Perhaps the brass slightly overpowered the opening, pre-overture, utterance of Roderick Williams as Elijah, but beyond that Emelyanychev had the balance of everyone on stage in its precise place, his attention to every detail, vocally as well as instrumentally, a joy to watch.

Baritone Williams was as characterful as always in the title role, leading an absolutely stellar cast of expressive soloists, with tenor Thomas Walker, sopranos Carolyn Sampson and Rowan Pierce and mezzo Anna Stéphany. Pierce took up a place alongside the chorus in the choir balcony to sing the Youth in Part One, while the trio of women moved behind the orchestra for the unaccompanied setting of Psalm 121. With a choir soprano taking the later Seraphim solo, the acoustic of the City Halls was exploited to the full.

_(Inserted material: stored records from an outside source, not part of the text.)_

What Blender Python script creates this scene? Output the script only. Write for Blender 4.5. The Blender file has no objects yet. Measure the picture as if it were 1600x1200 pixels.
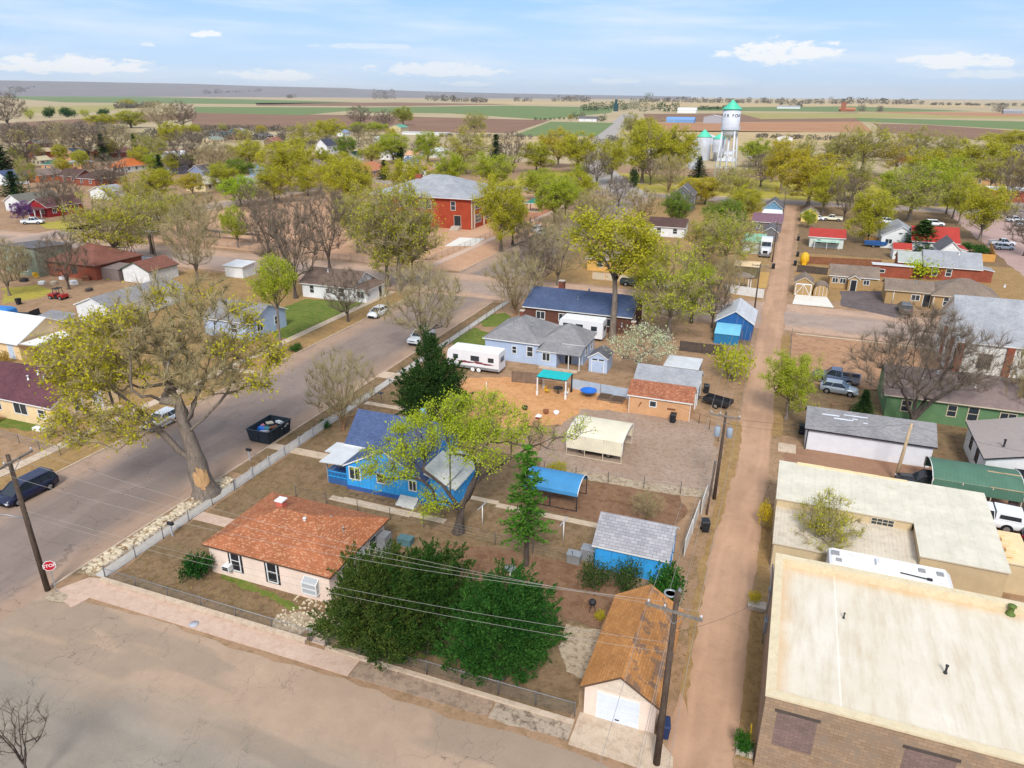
import bpy, math, random
import numpy as np
from mathutils import Vector, Matrix
sc = bpy.context.scene
COL = sc.collection
R = math.radians
# ---------------------------------------------------------------- camera
F_PX, CX, CY, HZ = 1132.0, 800.0, 600.0, 150.0      # survey of the photograph (1600 x 1200)
CAM_H = 33.0
ROLL, YAW = R(0.34), R(20.744)
PITCH = math.atan((CY - HZ) / F_PX)
_F = Vector((0, math.cos(PITCH), -math.sin(PITCH)))
_U = Vector((0, math.sin(PITCH), math.cos(PITCH)))
_R = Vector((1, 0, 0))
_rot = Matrix.Rotation(YAW, 3, 'Z')
_F, _U, _R = _rot @ _F, _rot @ _U, _rot @ _R
_cr, _sr = math.cos(ROLL), math.sin(ROLL)
_X = _cr * _R + _sr * _U
_Y = -_sr * _R + _cr * _U
cam_d = bpy.data.cameras.new('camera')
cam = bpy.data.objects.new('camera', cam_d)
COL.objects.link(cam)
cam_d.sensor_width = 36.0
cam_d.lens = F_PX / 1600.0 * 36.0
cam_d.clip_start = 0.5
cam_d.clip_end = 120000.0
m4 = Matrix((_X, _Y, -_F)).transposed().to_4x4()
m4.translation = (0, 0, CAM_H)
cam.matrix_world = m4
sc.camera = cam
def G(px, py, z=0.0):
 """survey: the place at height z seen at a pixel of the photograph"""
 d = _F + _X * ((px - CX) / F_PX) + _Y * (-(py - CY) / F_PX)
 t = (CAM_H - z) / -d.z
 return Vector((d.x * t, d.y * t, z))
def PJ(p):
 w = Vector(p) - Vector((0, 0, CAM_H))
 k = w.dot(_F)
 return CX + F_PX * w.dot(_X) / k, CY - F_PX * w.dot(_Y) / k, k
# ---------------------------------------------------------------- light
SUN_EL, SUN_AZ = R(43), (0.30, -1.0)                # azimuth as a direction in plan
sun_d = bpy.data.lights.new('sun', 'SUN')
sun_d.energy = 2.4
sun_d.angle = R(15)
sun_d.color = (1.0, 0.965, 0.915)
sun = bpy.data.objects.new('sun', sun_d)
COL.objects.link(sun)
_s = Vector((SUN_AZ[0], SUN_AZ[1], 0)).normalized() * math.cos(SUN_EL) + Vector((0, 0, math.sin(SUN_EL)))
sun.rotation_euler = _s.to_track_quat('Z', 'Y').to_euler()
sc.view_settings.view_transform = 'Standard'
sc.view_settings.look = 'None'
sc.view_settings.exposure = 0.56
sc.view_settings.gamma = 1.0
world = bpy.data.worlds.new('World')
sc.world = world
world.use_nodes = True
def build_sky():
 nt = world.node_tree
 nt.nodes.clear()
 N = nt.nodes.new
 L = nt.links.new
 out = N('ShaderNodeOutputWorld')
 bg = N('ShaderNodeBackground')
 bg.inputs[1].default_value = 0.14
 L(bg.outputs[0], out.inputs[0])
 sky = N('ShaderNodeTexSky')
 sky.sky_type = 'NISHITA'
 sky.sun_disc = False
 sky.sun_elevation = SUN_EL
 sky.sun_rotation = math.atan2(SUN_AZ[0], SUN_AZ[1])
 sky.altitude = 1300
 sky.air_density = 1.0
 sky.dust_density = 0.6
 sky.ozone_density = 2.0
 tc = N('ShaderNodeTexCoord')
 sep = N('ShaderNodeSeparateXYZ')
 L(tc.outputs['Generated'], sep.inputs[0])
 def M(op, a, b=None, clamp=False):
  n = N('ShaderNodeMath'); n.operation = op; n.use_clamp = clamp
  for i, v in enumerate((a, b)):
   if v is None: continue
   if isinstance(v, (int, float)): n.inputs[i].default_value = v
   else: L(v, n.inputs[i])
  return n.outputs[0]
 x, y, z = sep.outputs
 c, s = math.cos(YAW), math.sin(YAW)
 rx = M('ADD', M('MULTIPLY', x, c), M('MULTIPLY', y, s))
 fy = M('SUBTRACT', M('MULTIPLY', y, c), M('MULTIPLY', x, s))
 az = M('MULTIPLY', M('ARCTAN2', rx, fy), 57.2958)
 el = M('MULTIPLY', M('ARCSINE', z), 57.2958)
 comb = N('ShaderNodeCombineXYZ')
 L(M('MULTIPLY', az, 0.35), comb.inputs[0]); L(el, comb.inputs[1])
 nz = N('ShaderNodeTexNoise')
 nz.inputs['Scale'].default_value = 2.3
 nz.inputs['Detail'].default_value = 8
 nz.inputs['Roughness'].default_value = 0.62
 L(comb.outputs[0], nz.inputs['Vector'])
 puff = nz.outputs[0]
 total = None
 for a, e, wa, we, k in CLOUDS:
  da = M('DIVIDE', M('SUBTRACT', az, a), wa)
  de = M('DIVIDE', M('SUBTRACT', el, e), we)
  de = M('MULTIPLY', de, M('ADD', 1.0, M('MULTIPLY', M('LESS_THAN', de, 0.0), 0.9)))
  d = M('ADD', M('MULTIPLY', da, da), M('MULTIPLY', de, de))
  v = M('SUBTRACT', M('ADD', 1.0, M('MULTIPLY', M('SUBTRACT', puff, 0.5), 4.2)), d)
  v = M('MULTIPLY', M('MULTIPLY', v, 1.7, True), k)
  total = v if total is None else M('MAXIMUM', total, v)
 comb2 = N('ShaderNodeCombineXYZ')
 L(M('ADD', M('MULTIPLY', az, 0.045), M('MULTIPLY', el, 0.10)), comb2.inputs[0]); L(M('MULTIPLY', el, 0.42), comb2.inputs[1])
 n2 = N('ShaderNodeTexNoise')
 n2.inputs['Scale'].default_value = 1.5
 n2.inputs['Detail'].default_value = 6
 n2.inputs['Roughness'].default_value = 0.55
 L(comb2.outputs[0], n2.inputs['Vector'])
 streak = M('MULTIPLY', M('SUBTRACT', n2.outputs[0], 0.44), 3.2, True)
 streak = M('MULTIPLY', streak, 0.6)
 total = M('MAXIMUM', total, streak)
 low = M('SUBTRACT', 1.0, M('DIVIDE', M('MAXIMUM', el, 0.0), 8.0), True)
 mix0 = N('ShaderNodeMixRGB'); mix0.inputs[0].default_value = 0.75
 L(sky.outputs[0], mix0.inputs[1]); mix0.inputs[2].default_value = BLUE
 mixa = N('ShaderNodeMixRGB')
 L(low, mixa.inputs[0]); L(mix0.outputs[0], mixa.inputs[1]); mixa.inputs[2].default_value = PALE
 veil = M('MULTIPLY', M('MULTIPLY', M('SUBTRACT', el, 11.0), 0.05, True), 0.75)
 mixv = N('ShaderNodeMixRGB')
 L(veil, mixv.inputs[0]); L(mixa.outputs[0], mixv.inputs[1]); mixv.inputs[2].default_value = VEIL
 mixb = N('ShaderNodeMixRGB')
 L(total, mixb.inputs[0]); L(mixv.outputs[0], mixb.inputs[1]); mixb.inputs[2].default_value = CLOUDWHITE
 L(mixb.outputs[0], bg.inputs[0])
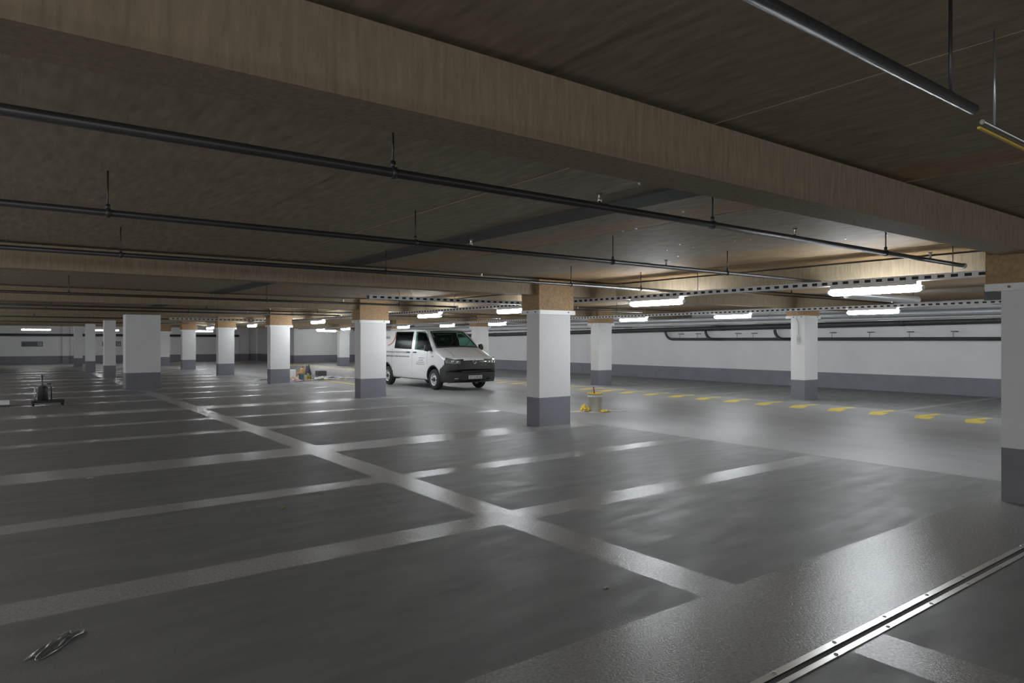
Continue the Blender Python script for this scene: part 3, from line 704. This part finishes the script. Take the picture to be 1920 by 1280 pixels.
# ------------------------------------------------------------------ paint bucket on the lane
def pail(x, y, r, h, m, name, label, cat='bucket', lid=None, grp=None, taper=.9, z=0, handle=True):
    t = thing(name, label, cat, (x, y, z), grp); b = MB()
    prof = [(r * taper, 0), (r * taper * 1.01, .01), (r * .985, h * .8), (r * 1.03, h * .81), (r * 1.03, h * .84), (r * .99, h * .85), (r, h * .955), (r * 1.035, h * .965), (r * 1.035, h), (r * .97, h), (r * .95, h * .9), (r * taper * .94, .02), (0, .02)]
    b.lathe(prof, (x, y, z), 32); fixn(b.build('bucket_body', m, t))
    if handle:
        hd = MB(); hd.tube([(x + r * 1.05 * math.cos(a), y - .03 - r * .5 * math.sin(a), z + h * .88 - r * .9 * math.sin(a)) for a in [PI * k / 14 for k in range(15)]], .005, 6); hd.build('wire_handle', 'steel', t)
    if lid: l_ = MB(); l_.lathe([(r * 1.06, h * .97), (r * 1.06, h * 1.035), (r * .95, h * 1.035), (r * .93, h * .93), (0, h * .93)], (x, y, z), 32); fixn(l_.build('paint_rim', lid, t))
    return t
def crumple(x, y, rx, ry, h, m, name, label, cat, seed, n=22, grp=None, rot=0, z=.001, floor=.0):
    R = random.Random(seed); ph = [R.uniform(0, 6.28) for _ in range(8)]; rows = []
    for i in range(n + 1):
        row = []
        for j in range(n + 1):
            u, v = 2 * i / n - 1, 2 * j / n - 1; e = max(0, 1 - (abs(u) ** 3 + abs(v) ** 3) * .5)
            f = (math.sin(3.1 * u + ph[0]) * math.sin(2.7 * v + ph[1]) + .6 * math.sin(6.3 * u + 3 * v + ph[2]) + .45 * math.sin(9 * v - 4 * u + ph[3])) / 2
            a, b = u * rx * (1 + .12 * math.sin(4 * v + ph[4])), v * ry * (1 + .12 * math.sin(5 * u + ph[5]))
            row.append((x + a * math.cos(rot) - b * math.sin(rot), y + a * math.sin(rot) + b * math.cos(rot), z + .004 + h * max(floor, e * (.45 + .55 * f))))
        rows.append(row)
    o = MB().grid(rows).build(name, m, None, origin=(x, y, 0)); md = o.modifiers.new('t', 'SOLIDIFY'); md.thickness = .004; md.offset = 1
    return tag(o, label, cat, grp)
BX, BY = 10.80, 11.245
o = tag(MB().prism([(BX - .62, BY + .22), (BX - .2, BY - .28), (BX + .55, BY - .42), (BX + .42, BY + .05), (BX + .1, BY + .3)], 0, .006).build('cardboard_sheet', 'card'), 'flat pale cardboard sheet lying under the metal paint bucket', 'cardboard')
pail(BX - .05, BY - .03, .162, .40, 'tin', 'paint_bucket', 'shiny metal paint bucket with a yellow smeared rim on the lane', lid='yellowplastic', z=.007)
st = MB().tube([(BX - .05, BY - .03, .28), (BX - .07, BY - .0, .56)], .016, 10); tag(st.build('stir_stick', 'redwood'), 'red-brown stick standing in the metal paint bucket', 'stick')
crumple(BX - .27, BY + .06, .1, .11, .2, 'yellowplastic', 'paint_bag', 'yellow smeared bag slumped left of the metal paint bucket', 'bag', 4, z=.006, floor=.1)
crumple(BX - .02, BY - .28, .11, .09, .075, 'yellowplastic', 'paint_blob', 'bright yellow rag lying in front of the metal paint bucket', 'rag', 9, z=.006, floor=.1)

# ------------------------------------------------------------------ pile of paint materials behind the third column
G = 'paint materials piled on the lane'
tag(MB().box(9.98, 10.28, 29.3, 29.6, 0, .34).build('carton', 'whiteplastic', bevel=.012), 'white upright carton at the left end of the paint pile, beside the column', 'box', G)
crumple(9.25, 26.3, .24, .14, .12, 'pink', 'wrapped_roll', 'pink plastic wrapped bundle lowest in front of the paint pile', 'bundle', 11, grp=G, rot=-.64, floor=.3)
crumple(9.6, 27.5, .3, .22, .2, 'creamcloth', 'dust_sheet', 'cream crumpled cloth above the pink bundle in the paint pile', 'cloth', 12, grp=G, rot=-.64, floor=.15)
pail(10.38, 29.1, .13, .24, 'orange', 'bucket', 'bright orange bucket next to the white carton in the paint pile', grp=G)
pail(10.45, 28.68, .1, .15, 'peach', 'tub', 'small peach tub in front of the bright orange bucket', 'tub', grp=G, handle=False)
tag(MB().box(9.96, 10.26, 27.85, 28.2, 0, .2).build('crate', 'teal', bevel=.01), 'blue grey low case under the peach canister in the paint pile', 'case', G)
t = thing('canister', 'peach coloured canister standing on the low blue grey case', 'canister', (10.11, 28.02, .2), G)
MB().lathe([(.09, 0), (.1, .015), (.1, .2), (.07, .24), (.035, .25), (.035, .27), (0, .27)], (10.11, 28.02, .201), 20).build('body', 'peach', t); MB().lathe([(.04, .265), (.04, .295), (0, .295)], (10.11, 28.02, .201), 14).build('cap', 'redwood', t)
pail(9.55, 26.62, .1, .3, 'teal', 'paint_tin', 'tall dark blue grey tin at the front of the paint pile', 'tin', grp=G, taper=.98, handle=False)
pail(9.78, 26.8, .065, .22, 'creamcloth', 'paint_tin', 'slim cream tin right of the tall blue grey tin', 'tin', grp=G, taper=.98, handle=False)
pail(10.1, 27.25, .1, .16, 'olive', 'paint_tin', 'olive yellow tin in the middle front of the paint pile', 'tin', grp=G, taper=.96, handle=False)
crumple(9.98, 26.78, .12, .08, .06, 'creamcloth', 'rag', 'cream rag lying just in front of the olive yellow tin', 'rag', 14, grp=G, floor=.2, rot=-.64)
crumple(11.2, 30.4, .17, .15, .6, 'darkbag', 'rubbish_bag', 'dark grey pointed bag at the back of the paint pile', 'bag', 15, grp=G)
tag(MB().box(11.55, 11.95, 30.0, 30.4, 0, .22).build('tool_case', 'darkbag', bevel=.02), 'dark grey tool case at the right back of the paint pile', 'case', G)
crumple(10.5, 27.35, .2, .12, .13, 'darkbag', 'rag', 'dark rag between the olive tin and the white rag', 'rag', 17, grp=G, floor=.1, rot=-.64)
crumple(10.42, 26.72, .26, .14, .22, 'whitecloth', 'rag', 'white crumpled rag at the right end of the paint pile', 'rag', 18, grp=G, floor=.15, rot=-.64)
for k, (x, y, a, b, l) in enumerate(((11.62, 28.4, .36, .3, 'printed sheet on the lane right of the white crumpled rag'), (11.0, 27.0, .3, .22, 'printed sheet lying nearest the yellow line'), (11.75, 27.4, .36, .26, 'pale printed sheet closest to the column hiding the van'))):
    crumple(x, y, a, b, .07, 'newspaper' if k < 2 else 'whitecloth', 'paper_sheet', l, 'paper', 21 + k, grp='sheets of paper on the lane', rot=-.64)
crumple(11.2, 26.3, .24, .08, .05, 'creamcloth', 'paper_strip', 'narrow cream strip in front of the pale printed sheet', 'paper', 27, grp='sheets of paper on the lane', rot=-.64)
crumple(8.55, 28.0, .16, .1, .06, 'darkbag', 'debris', 'small dark scrap on the lane left of the third column', 'scrap', 31); crumple(8.75, 27.2, .14, .09, .06, 'darkbag', 'debris', 'small dark scrap just left of the third column foot', 'scrap', 32)

# ------------------------------------------------------------------ small wheeled machine and white box on the left
t = thing('floor_machine', 'small dark wheeled floor machine with upright pole standing in the left bays', 'machine', (.86, 20.4, 0))
d = MB(); d.box(.62, 1.3, 20.2, 20.6, .07, .13); d.build('deck', 'machine', t, bevel=.01)
b = MB(); b.lathe([(.1, .13), (.115, .15), (.115, .42), (.08, .47), (.03, .48), (.0, .48)], (.86, 20.45, 0), 20); b.build('tank', 'machine', t)
MB().tube([(.86, 20.24, .12), (.845, 20.22, .5), (.83, 20.2, .76)], .016, 10).build('pole', 'bolt', t)
MB().tube([(.60, 20.35, .46), (.675, 20.35, .46), (.69, 20.35, .44), (.69, 20.35, .24), (.7, 20.35, .12)], .014, 8).build('handle', 'steel', t)
MB().tube([(.95, 20.5, .53), (1.02, 20.5, .52), (1.04, 20.5, .48), (1.04, 20.5, .13)], .013, 8).build('hose', 'bolt', t)
for x, y in ((.66, 20.2), (1.26, 20.2), (.66, 20.58), (1.26, 20.58)): MB().lathe([(.0, -.02), (.05, -.02), (.055, 0), (.05, .02), (0, .02)], (x, y, .055), 16, axis='x').build('castor', 'rubber', t)
t = thing('cardboard_box', 'white open box cut off by the left edge of the photo', 'box', (-.05, 20.6, 0))
b = MB(); b.box(-.35, .17, 20.5, 20.95, 0, .05, 1); b.box(-.38, .2, 20.47, 20.98, .05, .13); b.build('tray', ['whiteplastic', 'darkbag'], t)
MB().obox((-.13, 20.55, .18), (.17, 0, -.07), (0, .06, .0), (.01, 0, .02)).build('flap', 'whiteplastic', t)

# ------------------------------------------------------------------ litter on the floor
crumple(.24, 4.3, .16, .045, .035, 'film', 'plastic_wrapper', 'crumpled clear plastic wrapper on the dark floor, bottom left corner', 'wrapper', 41, n=26, rot=.9)
crumple(2.17, 6.54, .022, .013, .012, 'leaf', 'dry_leaf', 'tiny yellow leaf on the dark bay near the centre left', 'leaf', 42, n=8, rot=.6)
crumple(.84, 9.27, .028, .014, .014, 'scrap', 'paper_scrap', 'tiny pale scrap on the dark floor at the far left', 'scrap', 43, n=8)
crumple(3.14, 3.17, .02, .009, .008, 'scrap', 'paper_scrap', 'tiny pale scrap in the dark foreground bay below the bright line crossing', 'scrap', 44, n=8)
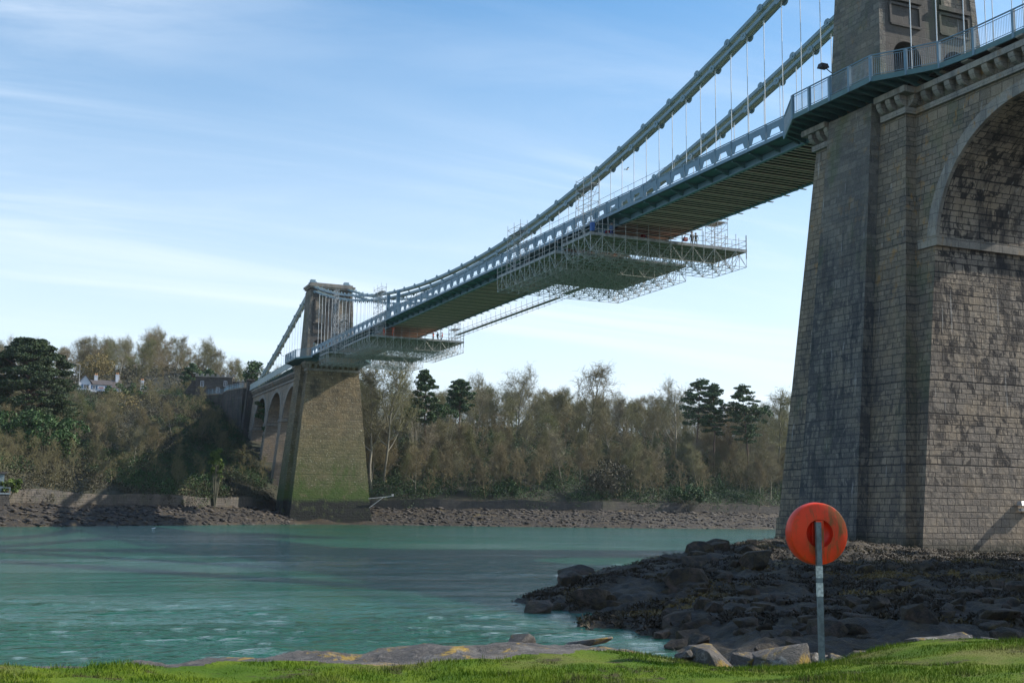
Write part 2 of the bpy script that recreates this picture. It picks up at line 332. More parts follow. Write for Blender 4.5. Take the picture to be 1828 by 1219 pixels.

Crucially though, there is surely not another amateur orchestra chorus or choral society in the land that could have performed this piece as precisely as director Gregory Batsleer’s SCO singers did. With a 22-voice chamber choir in the front row performing the music specifically calibrated for “semi-chorus”, it saved its full might for the demonstration of divine power in Part Two. From the purity and ensemble of the tenors’ The harvest now is over at the beginning to the declamatory concluding Amen, this collective is on peerless form.